Tengwar Calligraphy

Just like many other writing systems, the Tengwar allows for many different calligraphic styles in writing. In fact, the Tengwar is unusually well suited for calligraphic freedom, since most characters consist of only two variable elements — a stem and a bow. As long as these two identifiers can be recognized, the writer can use any calligraphic style imaginable. In the works of J.R.R. Tolkien, a few distinct styles can be discerned. These are presented here.

The basic principles for Tengwar calligraphy are the same as those for Roman-alphabet calligraphy. If you want to learn more about calligraphy there is a wealth of good books on the market. Here it will be sufficient to summarize the basics:

In the tables below, the numbered arrows show the order and direction in which to draw the lines of the tengwar.

The Formal Book-hand Style

The Tengwar table in AppE is said to show the tengwar “in formal book-hand shape”. This is by far the most common calligraphic style. Samples abound: The Tengwar Table, Namárië, The Brogan Tengwa-greetings, So Lúthien etc.

The style is strongly reminiscent of the medieval half-uncial, the writing used in works such as The Book of Kells.
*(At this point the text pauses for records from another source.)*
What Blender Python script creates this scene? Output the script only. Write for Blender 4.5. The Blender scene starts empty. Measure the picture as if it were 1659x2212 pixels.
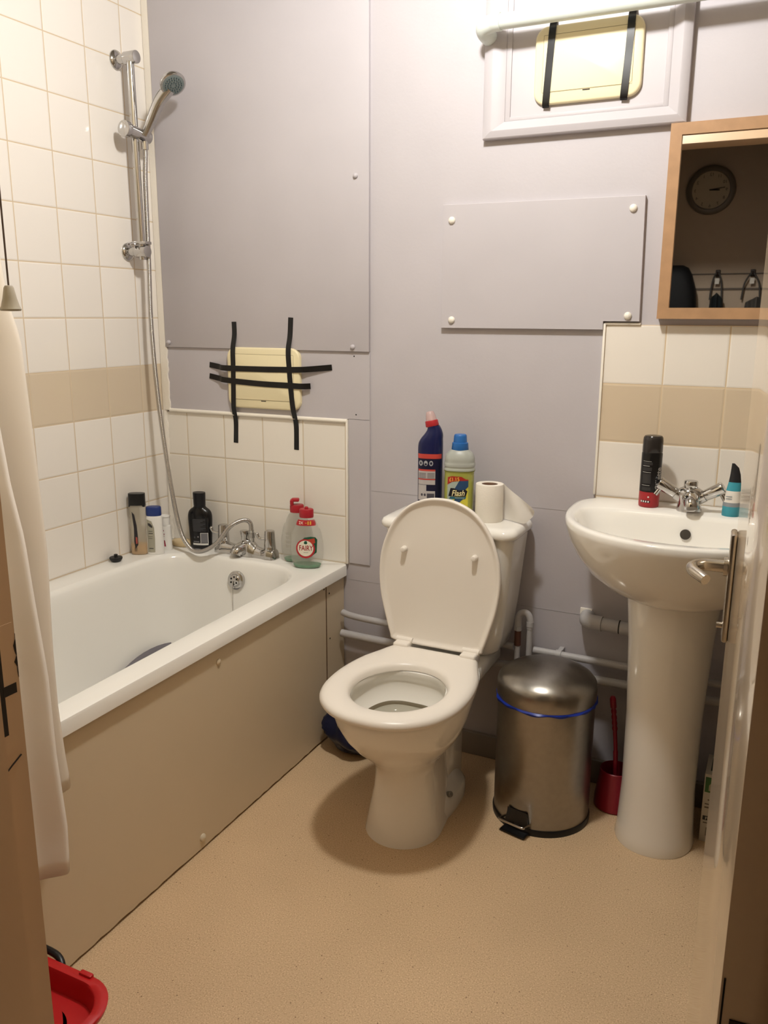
import bpy, bmesh, math, random
from mathutils import Vector, Matrix
from math import sin, cos, pi, radians as R
random.seed(7)
sc = bpy.context.scene
COL = sc.collection

# ------------------------------------------------------------------ camera, light, exposure
cd = bpy.data.cameras.new('camera'); cam = bpy.data.objects.new('camera', cd); COL.objects.link(cam)
cam.location = (1.90022666, -2.24373238, 1.31170864)
cam.rotation_mode = 'XYZ'
cam.rotation_euler = (1.34070720, -0.00417691, 0.44719577)
cd.sensor_fit = 'VERTICAL'; cd.sensor_height = 24.0; cd.lens = 24.0 * 1814.21660 / 2212.0
cd.clip_start = 0.02
sc.camera = cam
sc.view_settings.view_transform = 'Standard'; sc.view_settings.look = 'None'
sc.view_settings.exposure = 0.0; sc.view_settings.gamma = 1.0; sc.view_settings.use_curve_mapping = False
w = bpy.data.worlds.new('world'); sc.world = w; w.use_nodes = True
w.node_tree.nodes['Background'].inputs[0].default_value = (1.0, .85, .7, 1); w.node_tree.nodes['Background'].inputs[1].default_value = 0.02
LAMP = (1.25, -.88, 2.36)
ld = bpy.data.lights.new('bathroom_lamp', 'POINT'); ld.energy = 58.0; ld.color = (1.0, .985, .955); ld.shadow_soft_size = 0.06
lamp = bpy.data.objects.new('bathroom_lamp', ld); COL.objects.link(lamp); lamp.location = LAMP
CEIL = 2.46

# ------------------------------------------------------------------ materials
def srgb(h):
    c = [int(h[i:i+2], 16) / 255 for i in (0, 2, 4)]
    return tuple(x / 12.92 if x <= .04045 else ((x + .055) / 1.055) ** 2.4 for x in c) + (1,)
MATS = {}
def mat(name, col, rough=.5, metal=0, noise=0, nscale=20, bump=0, bscale=200, trans=0, ior=1.45, coat=0, alpha=1, spec=.5, transl=0, aniso=0):
    if name in MATS: return MATS[name]
    m = bpy.data.materials.new(name); m.use_nodes = True
    nt = m.node_tree; b = nt.nodes['Principled BSDF']
    c = srgb(col) if isinstance(col, str) else col
    b.inputs['Base Color'].default_value = c
    b.inputs['Roughness'].default_value = rough; b.inputs['Metallic'].default_value = metal
    b.inputs['Transmission Weight'].default_value = trans; b.inputs['IOR'].default_value = ior
    b.inputs['Coat Weight'].default_value = coat; b.inputs['Alpha'].default_value = alpha
    b.inputs['Specular IOR Level'].default_value = spec; b.inputs['Anisotropic'].default_value = aniso
    geo = None
    if noise or bump:
        geo = nt.nodes.new('ShaderNodeNewGeometry')
    if noise:
        n = nt.nodes.new('ShaderNodeTexNoise'); n.inputs['Scale'].default_value = nscale; n.inputs['Detail'].default_value = 5
        nt.links.new(geo.outputs['Position'], n.inputs['Vector'])
        mr = nt.nodes.new('ShaderNodeMapRange'); mr.inputs[1].default_value = .25; mr.inputs[2].default_value = .75
        mr.inputs[3].default_value = 1 - noise; mr.inputs[4].default_value = 1 + noise
        nt.links.new(n.outputs['Fac'], mr.inputs[0])
        mx = nt.nodes.new('ShaderNodeVectorMath'); mx.operation = 'SCALE'; mx.inputs[0].default_value = c[:3]
        nt.links.new(mr.outputs[0], mx.inputs['Scale']); nt.links.new(mx.outputs[0], b.inputs['Base Color'])
    if bump:
        n2 = nt.nodes.new('ShaderNodeTexNoise'); n2.inputs['Scale'].default_value = bscale; n2.inputs['Detail'].default_value = 3
        nt.links.new(geo.outputs['Position'], n2.inputs['Vector'])
        bp = nt.nodes.new('ShaderNodeBump'); bp.inputs['Strength'].default_value = bump; bp.inputs['Distance'].default_value = .002
        nt.links.new(n2.outputs['Fac'], bp.inputs['Height']); nt.links.new(bp.outputs[0], b.inputs['Normal'])
    if transl:
        t = nt.nodes.new('ShaderNodeBsdfTranslucent'); t.inputs[0].default_value = c
        ms = nt.nodes.new('ShaderNodeMixShader'); ms.inputs[0].default_value = transl
        nt.links.new(b.outputs[0], ms.inputs[1]); nt.links.new(t.outputs[0], ms.inputs[2])
        nt.links.new(ms.outputs[0], nt.nodes['Material Output'].inputs[0])
    MATS[name] = m
    return m

def tile_mat(name, ax, u0, v0, white, beige, b0, b1, grout, size=.15, gw=.0028):
    """square glazed tiles with grout; ax = horizontal world axis; a beige row between heights b0 and b1"""
    m = bpy.data.materials.new(name); m.use_nodes = True; nt = m.node_tree; N = nt.nodes; L = nt.links
    b = N['Principled BSDF']; g = N.new('ShaderNodeNewGeometry'); s = N.new('ShaderNodeSeparateXYZ'); L.new(g.outputs['Position'], s.inputs[0])
    def M(op, a, bb, c=None):
        n = N.new('ShaderNodeMath'); n.operation = op
        for i, x in enumerate((a, bb, c)):
            if x is None: continue
            if isinstance(x, (int, float)): n.inputs[i].default_value = x
            else: L.new(x, n.inputs[i])
        return n.outputs[0]
    def dist(sock, o):
        t = M('DIVIDE', M('SUBTRACT', sock, o), size)
        f = M('FRACT', t, None)
        return M('MULTIPLY', M('MINIMUM', f, M('SUBTRACT', 1.0, f)), size), M('FLOOR', t, None)
    du, iu = dist(s.outputs[ax], u0); dv, iv = dist(s.outputs[2], v0)
    d = M('MINIMUM', du, dv)
    mr = N.new('ShaderNodeMapRange'); mr.inputs[1].default_value = gw * .45; mr.inputs[2].default_value = gw * .75; L.new(d, mr.inputs[0])
    isb = M('MULTIPLY', M('GREATER_THAN', s.outputs[2], b0), M('LESS_THAN', s.outputs[2], b1))
    mx = N.new('ShaderNodeMix'); mx.data_type = 'RGBA'; L.new(isb, mx.inputs[0]); mx.inputs[6].default_value = srgb(white); mx.inputs[7].default_value = srgb(beige)
    # tiny tile to tile tone
    wn = N.new('ShaderNodeTexWhiteNoise'); wn.noise_dimensions = '2D'; cb = N.new('ShaderNodeCombineXYZ'); L.new(iu, cb.inputs[0]); L.new(iv, cb.inputs[1]); L.new(cb.outputs[0], wn.inputs['Vector'])
    sc_ = N.new('ShaderNodeVectorMath'); sc_.operation = 'SCALE'; L.new(mx.outputs[2], sc_.inputs[0]); L.new(M('MULTIPLY_ADD', wn.outputs['Value'], .04, .97), sc_.inputs['Scale'])
    m2 = N.new('ShaderNodeMix'); m2.data_type = 'RGBA'; L.new(mr.outputs[0], m2.inputs[0]); m2.inputs[6].default_value = srgb(grout); L.new(sc_.outputs[0], m2.inputs[7])
    L.new(m2.outputs[2], b.inputs['Base Color'])
    rr = N.new('ShaderNodeMapRange'); L.new(mr.outputs[0], rr.inputs[0]); rr.inputs[3].default_value = .8; rr.inputs[4].default_value = .12; L.new(rr.outputs[0], b.inputs['Roughness'])
    ns = N.new('ShaderNodeTexNoise'); ns.inputs['Scale'].default_value = 14; L.new(g.outputs['Position'], ns.inputs['Vector'])
    mb = N.new('ShaderNodeMapRange'); mb.inputs[1].default_value = 0; mb.inputs[2].default_value = .005; L.new(d, mb.inputs[0])
    bu = N.new('ShaderNodeBump'); bu.inputs['Strength'].default_value = .6; bu.inputs['Distance'].default_value = .0015
    L.new(M('ADD', mb.outputs[0], M('MULTIPLY', ns.outputs['Fac'], .5)), bu.inputs['Height']); L.new(bu.outputs[0], b.inputs['Normal'])
    return m

def floor_mat():
    m = bpy.data.materials.new('speckled_vinyl'); m.use_nodes = True; nt = m.node_tree; N = nt.nodes; L = nt.links
    b = N['Principled BSDF']; g = N.new('ShaderNodeNewGeometry')
    def noise(sc_, det=2):
        n = N.new('ShaderNodeTexNoise'); n.inputs['Scale'].default_value = sc_; n.inputs['Detail'].default_value = det; L.new(g.outputs['Position'], n.inputs['Vector']); return n.outputs['Fac']
    r = N.new('ShaderNodeValToRGB'); L.new(noise(330, 2), r.inputs[0])
    r.color_ramp.elements[0].position = .30; r.color_ramp.elements[0].color = srgb('B69470')
    r.color_ramp.elements[1].position = .42; r.color_ramp.elements[1].color = srgb('CFB18C')
    e = r.color_ramp.elements.new(.60); e.color = srgb('D8BB95'); e = r.color_ramp.elements.new(.72); e.color = srgb('EAD2AE')
    v = N.new('ShaderNodeTexVoronoi'); v.inputs['Scale'].default_value = 42; L.new(g.outputs['Position'], v.inputs['Vector'])
    lt = N.new('ShaderNodeMath'); lt.operation = 'LESS_THAN'; L.new(v.outputs['Distance'], lt.inputs[0]); lt.inputs[1].default_value = .062
    mx = N.new('ShaderNodeMix'); mx.data_type = 'RGBA'; L.new(lt.outputs[0], mx.inputs[0]); L.new(r.outputs[0], mx.inputs[6]); mx.inputs[7].default_value = srgb('8C6C50')
    n3 = N.new('ShaderNodeMapRange'); L.new(noise(4, 3), n3.inputs[0]); n3.inputs[1].default_value = .3; n3.inputs[2].default_value = .7; n3.inputs[3].default_value = .95; n3.inputs[4].default_value = 1.04
    s = N.new('ShaderNodeVectorMath'); s.operation = 'SCALE'; L.new(mx.outputs[2], s.inputs[0]); L.new(n3.outputs[0], s.inputs['Scale'])
    L.new(s.outputs[0], b.inputs['Base Color']); b.inputs['Roughness'].default_value = .55
    return m

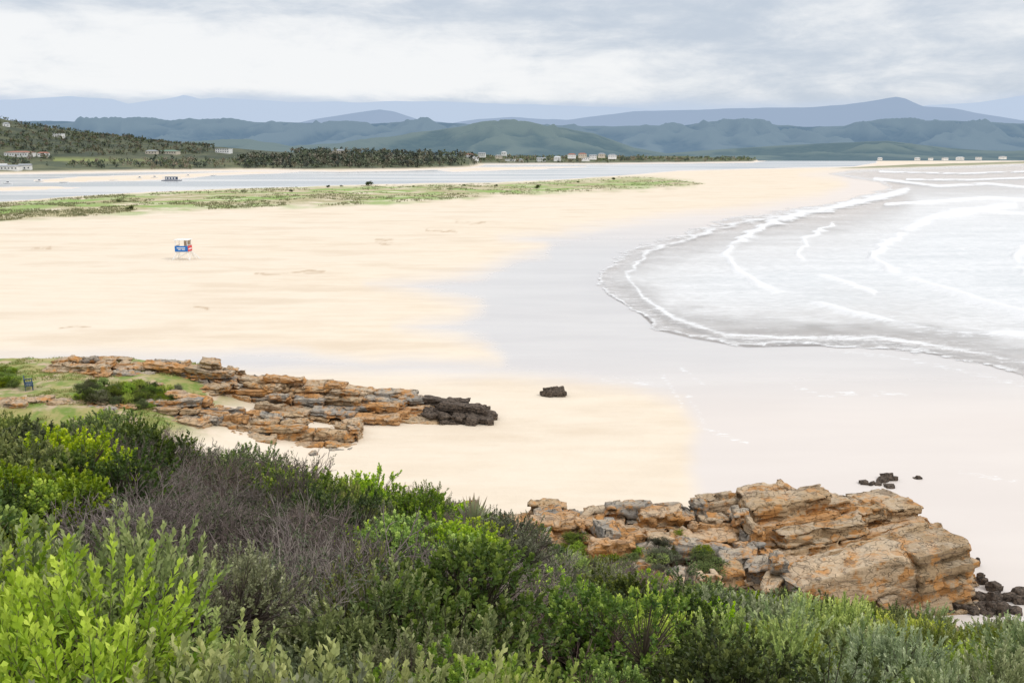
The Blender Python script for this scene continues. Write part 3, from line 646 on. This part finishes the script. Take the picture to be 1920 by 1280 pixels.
# ---------------------------------------------------------------- houses
WALLW=simple('white_wall',(.74,.74,.72),.8,.06,.3); WALLB=simple('beige_wall',(.54,.49,.40),.8,.06,.3); RR=simple('red_roof',(.33,.16,.12),.8,.2,1.); RG=simple('grey_roof',(.30,.32,.34),.7,.2,1.); RGN=simple('green_roof',(.16,.26,.20),.7,.2,1.); GL=simple('window_glass',(.05,.06,.08),.15,.1,1.); RW=simple('pale_roof',(.58,.59,.60),.7,.1,1.)
def house(x,y,z,w,d,h,wm,rm,name,rz=0,style='hip'):
    e=empty(name,(x,y,z),rz); boxes('walls',[(-w/2,w/2,-d/2,d/2,-3,h)],wm,e)
    o=.5; rh=h*.45
    if style=='hip': V=[(-w/2-o,-d/2-o,h),(w/2+o,-d/2-o,h),(w/2+o,d/2+o,h),(-w/2-o,d/2+o,h),(-w/2+d*.45,0,h+rh),(w/2-d*.45,0,h+rh)]
    elif style=='gable': V=[(-w/2-o,-d/2-o,h),(w/2+o,-d/2-o,h),(w/2+o,d/2+o,h),(-w/2-o,d/2+o,h),(-w/2-o,0,h+rh),(w/2+o,0,h+rh)]
    if style=='flat': boxes('roof',[(-w/2-.3,w/2+.3,-d/2-.3,d/2+.3,h,h+.35)],rm,e)
    else: pym('roof',V,[(3,2,1,0),(0,1,5,4),(2,3,4,5),(1,2,5),(3,0,4)],rm,e)
    n=max(2,int(w/3.5)); L=[]
    for fl in range(1 if h<5 else 2):
        for i in range(n):
            cx=-w/2+(i+.5)*w/n; L.append((cx-.7,cx+.7,-d/2-.04,-d/2+.1,.9+fl*3,2.2+fl*3))
    boxes('windows',L,GL,e); boxes('door',[(-.5,.5,-d/2-.08,-d/2-.045,0,.88)],rm,e)
HS=[(110,258,16,5,WALLW,RW,'white_house','flat'),(12,238,9,4,WALLW,RG,'white_house','hip'),(38,293,34,4,WALLW,RR,'red_roofed_house','hip'),(82,294,14,3.5,WALLW,RR,'red_roofed_house','hip'),(18,319,22,3.5,WALLW,RG,'white_house','gable'),(48,318,12,4,WALLW,RG,'white_house','gable'),(-2,318,16,4,WALLW,RW,'white_house','gable'),
(285,289,16,3.5,WALLB,RG,'beige_house','hip'),(318,289,26,3.6,WALLB,RGN,'green_roofed_house','hip'),(420,287,22,5.5,WALLW,RW,'white_house','flat'),(635,289,18,5,WALLB,RG,'beige_house','hip'),(888,300,16,4,WALLW,RG,'white_house','hip'),(880,295,14,4,WALLW,RR,'red_roofed_house','hip'),(904,293,14,5,WALLW,RG,'white_house','gable'),(935,296,14,4,WALLB,RG,'beige_house','hip'),(957,303,20,3.5,WALLW,RW,'white_house','flat'),(975,303,18,3.5,WALLW,RG,'white_house','hip'),(1015,301,18,4,WALLW,RG,'white_house','gable'),(1045,300,14,5,WALLW,RW,'white_house','hip'),(1072,295,16,5,WALLW,RR,'red_roofed_house','hip'),(1092,294,16,5,WALLB,RR,'red_roofed_house','hip'),(1112,297,14,5,WALLW,RG,'white_house','gable'),(1128,294,14,5,WALLB,RG,'beige_house','hip'),(1148,296,16,5,WALLW,RG,'white_house','hip'),(1098,300,16,4,WALLW,RG,'white_house','hip'),(945,290,10,4,WALLW,RW,'white_house','hip'),
(1720,299,14,3.5,WALLW,RW,'white_house','hip'),(1745,299,12,3.5,WALLW,RG,'white_house','flat'),(1772,299,16,3.5,WALLW,RG,'white_house','gable'),(1800,298.5,20,4,WALLW,RW,'white_house','hip'),(1835,298,16,4,WALLW,RW,'white_house','flat'),(1650,299,12,3.5,WALLW,RW,'white_house','hip'),(1880,297,18,4,WALLW,RG,'white_house','hip')]
hr=np.random.RandomState(5)
for (u,v,w,h,wm,rm,nm,stl) in HS:
    x,y,z=hit(u,v)
    if y>1800:
        y=min(y,2050. if u<1200 else 2750.); x=float(bear(u,v))*y; z=max(float(CAMZ-slope(v)*y),float(gz(x,y))+.3)
    house(x,y,z+.4,w,w*.5,h,wm,rm,nm,hr.uniform(-.4,.4),stl)
# ---------------------------------------------------------------- boats
HW=simple('boat_white',(.75,.75,.75),.4,.05); HB=simple('boat_dark',(.05,.07,.12),.4,.1)
def houseboat(u,v):
    x,y,z=P(u,v,-.1); e=empty('houseboat',(x,y,-.16),.15); L=14
    boxes('pontoons',[(-L/2,L/2,-2.6,-1.4,-.1,.6),(-L/2,L/2,1.4,2.6,-.1,.6)],HB,e)
    boxes('deck',[(-L/2,L/2,-2.7,2.7,.6,.85)],HW,e); boxes('cabin',[(-4.5,4.2,-2.1,2.1,.85,3.1)],HB,e)
    boxes('windows',[(-4+i*2,-2.8+i*2,-2.16,-2.0,1.5,2.5) for i in range(4)],HW,e)
    boxes('roof',[(-6.5,6.3,-2.6,2.6,3.1,3.35)],HW,e); beams('roof_posts',[((sx,sy,.85),(sx,sy,3.1)) for sx in(-6.2,6.) for sy in(-2.3,2.3)],.07,HW,e)
houseboat(322,339)
def boat(u,v,L,rz=0.1,cab=True):
    x,y,z=P(u,v,-.1); e=empty('motor_boat' if cab else 'sailing_boat',(x,y,-.16),rz); b=L*.17; V=[];Fc=[]
    st=[(-.5,.8),(-.2,1),(.15,.95),(.38,.55),(.5,.03)]
    for (t,k) in st:
        V+=[(t*L,-b*k,.75+.25*max(t,0)),(t*L,-b*k*.6,-.1),(t*L,b*k*.6,-.1),(t*L,b*k,.75+.25*max(t,0))]
    for i in range(4):
        q=i*4
        for j in range(4): Fc.append((q+j,q+4+j,q+4+(j+1)%4,q+(j+1)%4))
    Fc+=[(0,1,2,3)]; pym('hull',V,Fc,HW,e)
    if cab: boxes('cabin',[(-.15*L,.18*L,-b*.6,b*.6,.78,1.9)],HW,e); boxes('windows',[(-.12*L,.15*L,-b*.6-.03,-b*.6+.05,1.2,1.7)],GL,e)
    else: beams('mast',[((0,0,.7),(0,0,5.5))],.06,HW,e)
for a_ in [(290,334,6,.2,True),(213,339,6,.5,False),(262,335,5,0,True),(75,341,7,-.3,True),(120,343,6,.2,False),(400,330,6,.4,False),(352,331,5,1.,True),(15,345,6,.1,True)]: boat(*a_)
# ---------------------------------------------------------------- lifeguard tower
WP=simple('white_paint',(.8,.8,.78),.5,.05); BL=simple('blue_banner',(.02,.16,.50),.5,.05); RD=simple('red_banner',(.65,.05,.06),.5,.05); DKW=simple('tower_back_panel',(.60,.47,.34),.7,.1)
x,y,_=P(345,486,0); e=empty('lifeguard_tower',(x,y,float(gz(x,y))),math.radians(0))
W=1.2
legs=[((sx*1.7,sy*1.7,0),(sx*1.0,sy*1.0,1.55)) for sx in(-1,1) for sy in(-1,1)]
beams('legs',legs,.07,WP,e)
beams('leg_bracing',[((-1.7,-1.7,.1),(1.0,-1.0,1.5)),((1.7,-1.7,.1),(-1.0,-1.0,1.5)),((-1.7,1.7,.1),(1.0,1.0,1.5)),((1.7,-1.7,.1),(1.0,1.0,1.5)),((1.7,1.7,.1),(1.0,-1.0,1.5)),((-1.7,-1.7,.1),(-1.0,1.0,1.5))],.045,WP,e)
boxes('platform',[(-W,W,-W,W,1.5,1.68)],WP,e)
beams('posts',[((sx*1.13,sy*1.13,1.68),(sx*1.13,sy*1.13,3.75)) for sx in(-1,1) for sy in(-1,1)],.07,WP,e)
boxes('roof',[(-W-.18,W+.18,-W-.18,W+.18,3.75,3.88)],WP,e)
boxes('back_panel',[(-.2,1.1,1.07,1.12,1.7,3.7)],DKW,e); boxes('side_panel',[(-1.12,-1.07,-1.05,1.05,1.7,2.8)],WP,e)
boxes('blue_banner',[(-1.24,1.24,-1.30,-1.24,1.62,2.7)],BL,e)
boxes('banner_mark',[(-.85,.75,-1.315,-1.305,2.22,2.38),(-.6,-.1,-1.315,-1.305,1.95,2.08),(.1,.7,-1.315,-1.305,1.95,2.08)],WP,e)
boxes('red_banner',[(1.24,1.30,-1.2,1.2,1.62,2.7)],RD,e); boxes('banner_stripe',[(1.305,1.315,-1.0,.9,2.0,2.2)],WP,e)
beams('railing',[((1.13,-1.13,2.8),(1.13,1.13,2.8))],.04,WP,e)
beams('ladder',[((1.2,.5,1.6),(2.9,.5,0)),((1.2,1.1,1.6),(2.9,1.1,0))]+[((1.2+1.7*t,.5,1.6-1.6*t),(1.2+1.7*t,1.1,1.6-1.6*t)) for t in (.15,.35,.55,.75,.92)],.045,WP,e)
# ---------------------------------------------------------------- bench
BN=simple('bench_paint',(.035,.07,.12),.6,.15)
x,y,z=hit(48,731); b=empty('park_bench',(x,y,z-.02),math.radians(118))
boxes('seat',[(-.8,.8,-.02-.13*i-.11,-.02-.13*i,.42,.46) for i in range(4)],BN,b)
boxes('backrest',[(-.8,.8,.04,.08,.52+.15*i,.64+.15*i) for i in range(3)],BN,b)
boxes('leg_1',[(-.72,-.64,-.5,-.42,0,.42),(-.72,-.64,.0,.04,0,.95),(-.76,-.62,-.52,.0,.64,.69),(-.72,-.64,-.5,-.44,.46,.64)],BN,b)
boxes('leg_2',[(.64,.72,-.5,-.42,0,.42),(.64,.72,.0,.04,0,.95),(.62,.76,-.52,.0,.64,.69),(.64,.72,-.5,-.44,.46,.64)],BN,b)
# ---------------------------------------------------------------- sky + sun + camera
m=NT('World',True); scene.world=m.m
tc=m.n('ShaderNodeTexCoord').outputs['Generated']; sp=m.n('ShaderNodeSeparateXYZ'); m.t.links.new(tc,sp.inputs[0]); zc=sp.outputs[2]; xc=sp.outputs[0]
ns=m.noise(m.mapv(tc,(3,3,15)),1.4,6.0,.6,.4); nL=m.noise(m.mapv(tc,(1.8,1.8,12)),1.6,6.0,.58,.4)
nd=m.noise(m.mapv(tc,(6,6,18),(0,.03,0)),2.0,9.0,.64,.3)
zw=m.math('ADD',zc,m.math('MULTIPLY',m.math('SUBTRACT',ns,.5),.045))
band_=m.math('MULTIPLY',m.ss(zw,.045,.062),m.ss(zw,.140,.095)); left=m.ss(xc,.2,-.2,.1,1.0)
br=m.math('ADD',m.math('MULTIPLY',band_,left),m.math('MULTIPLY',m.math('SUBTRACT',nd,.5),2.3)); br=m.math('ADD',br,m.math('MULTIPLY',m.math('SUBTRACT',nL,.5),2.4))
cc=m.mix(m.ss(br,-.6,.95),(.575,.645,.74),(.945,.955,.965))
cc=m.mix(m.ss(zw,.038,.060),(.565,.66,.81),cc)
cc=m.mix(m.ss(zc,.2,.55),cc,(1.22,1.22,1.23))
cc=m.mix(m.ss(zc,-.02,-.1),cc,(.5,.48,.45))
sk=m.n('ShaderNodeTexSky',sky_type='NISHITA'); sk.sun_disc=False; sk.sun_elevation=math.radians(48); sk.sun_rotation=math.radians(120)
skb=m.n('ShaderNodeBackground'); m.t.links.new(sk.outputs[0],skb.inputs[0]); skb.inputs[1].default_value=.08
cb=m.n('ShaderNodeBackground'); m.t.links.new(cc,cb.inputs[0]); cb.inputs[1].default_value=1.0
mx=m.n('ShaderNodeMixShader'); mx.inputs[0].default_value=.95; m.t.links.new(skb.outputs[0],mx.inputs[1]); m.t.links.new(cb.outputs[0],mx.inputs[2])
o=m.n('ShaderNodeOutputWorld'); m.t.links.new(mx.outputs[0],o.inputs[0])
sd_=bpy.data.lights.new('sun','SUN'); sd_.energy=1.3; sd_.angle=math.radians(10); sd_.color=(1,.96,.90)
so=bpy.data.objects.new('sun',sd_); COL.objects.link(so)
el,az=math.radians(48),math.radians(120)
dv=Vector((math.sin(az)*math.cos(el),math.cos(az)*math.cos(el),math.sin(el))); so.rotation_euler=dv.to_track_quat('Z','Y').to_euler()
cd=bpy.data.cameras.new('camera'); cd.lens=35; cd.sensor_width=36; cd.clip_start=.1; cd.clip_end=80000
co=bpy.data.objects.new('camera',cd); COL.objects.link(co); co.location=(0,0,CAMZ); co.rotation_euler=(math.pi/2-PITCH,0,0); scene.camera=co
print('done',time.time()-T0)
The pen angle is roughly 45°. The serifs, the ends of the stems, can be decorated in a number of ways.

Sometimes names are in writing emphasized with a larger initial tengwa. Further emphasis can be added by doubling the stem of the tengwa.

The Pointed Style

This style is a variant of the formal book-hand in which the bows are not curved but drawn in straight angles, causing “points” to appear where the line changes direction. In Pictures #48, Christopher Tolkien refers to this style as “the ‘pointed’ style”, though it is unclear wether this is a term J.R.R. Tolkien himself made use of. The style appears in Elvish Script Sample I and II, Namárië, and the King’s Letter, first version. The pen angle is roughly 45°.

In Namárië, the headline of the text is written in the pointed style with doubled stems, but the text itself is written with the formal book-hand. Likewise, in the King’s Letter, first version, the pointed style is used for strong emphasis in a text otherwise written in the book-hand.

The Ring-inscription Style

This fine, “flowing script” appears in The Ring-inscription. The style is an almost cursive version of the formal book-hand, slightly reminiscent of the Italian Cancellaresca style. It is here written with a calligraphy pen, but it might also be written with a nib — and for the tehtar this is preferable. If you use a calligraphy pen, the pen angle should be 45° or slightly steeper.

The lambe can be connected to a following tengwa by a curly line. The curly tehtar (and presumably the accent, though that is not attested) are connected to the tengwa below them.

The “Square” Style

This style appears on The Return of the King Jacket (draft). The lines are firmly horizontal and vertical, which makes the style rather tiresome to write with a pen. The style is probably in origin not a calligraphic style at all, but rather one used for inscriptions in stone or similar. The pen can be held in an angle from 45° to roughly 0° which will make the horizontal lines thinner than the vertical ones.

There are tehtar in the sample inscription, but they are too faint to make out with any certainity.

The Decorated Verse-hand Style

This style is seen in Elvish Script Sample III. In Pictures #48, Christopher Tolkien calls this style “decorated verse-hand”, though it is unclear if the Author himself used this terminology. Calligraphically speaking, this style is simply a decorated version of the formal book-hand written with a nib, and is therefore not discussed further here.

These are the calligraphic styles that we know Tolkien made use of. But of course there is nothing that prevents you from inventing totally new styles. It should not be forgotten, that the art of calligraphy is first and foremost about being creative with letters!